Des Esseintes è un aristocratico da un’anima tesa e spossata; è in preda a deliri, incubi e visioni. È un uomo in crisi: egli non sopporta più niente e nessuno. Inizia ad avere dei sintomi di pazzia, causata dalla sua vita precedente piena di eccessi e vizi. È un uomo che non crede più di ritenersi tale, deluso dal suo tempo: quell’ottocento  positivista che pretendeva di dare ogni risposta a ogni domanda del mondo non solo fisico ma anche esistenziale.
In questo libro non assistiamo ad alcuna azione: ci troviamo di fronte a un romanzo dove non succede nulla, non c’è alcun capovolgimento della realtà iniziale: il nostro personaggio sta lì nella sua casa-tomba e pensa, elencando tutte quelle cose che non ha mai capito o sopportato: dalla borghesia arricchita all’ottimismo, arrivando ai colori che definiscono e limitano la percezione del tutto, negando le sfumature che rendono ogni cosa e ogni azione unica e irripetibile, esattamente come le ninfee di Monet.

Sente fortemente questo disagio del progresso che lo costringe a cercare una soluzione per evadere da esso: da una Parigi  frettolosa e frenetica, provando a comprendere la storia della propria vita che lo ha portato fino a quel momento, tentando di accettarla e di trovare un motivo per aggrapparsi e continuare a vivere per non finire soffocati dalla nevrosi e dall’angoscia che lo hanno condotto in quella situazione.
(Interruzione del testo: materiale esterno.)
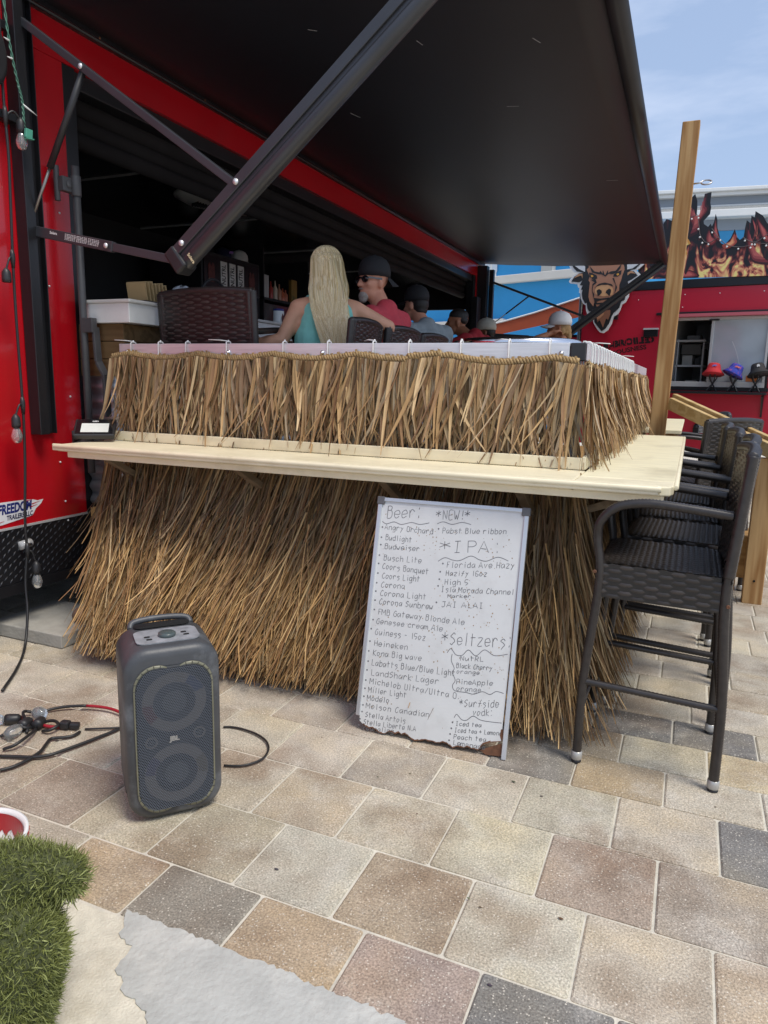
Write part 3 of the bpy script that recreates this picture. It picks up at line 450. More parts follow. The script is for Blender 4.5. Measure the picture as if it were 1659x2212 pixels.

Questo libro è la prima vera opera a essere definita propriamente decadentista: non parla solo della decadenza dell’impero francese di fine ottocento, ma parla soprattutto della decadenza dell’uomo moderno, dell’uomo che ad un certo punto della sua vita sente il bisogno di mettere in discussione il proprio passato, le proprie origini, provando a trovare un modo per accettarlo e da lì, ricominciare daccapo, consapevole delle proprie sfumature dettate dalla propria storia.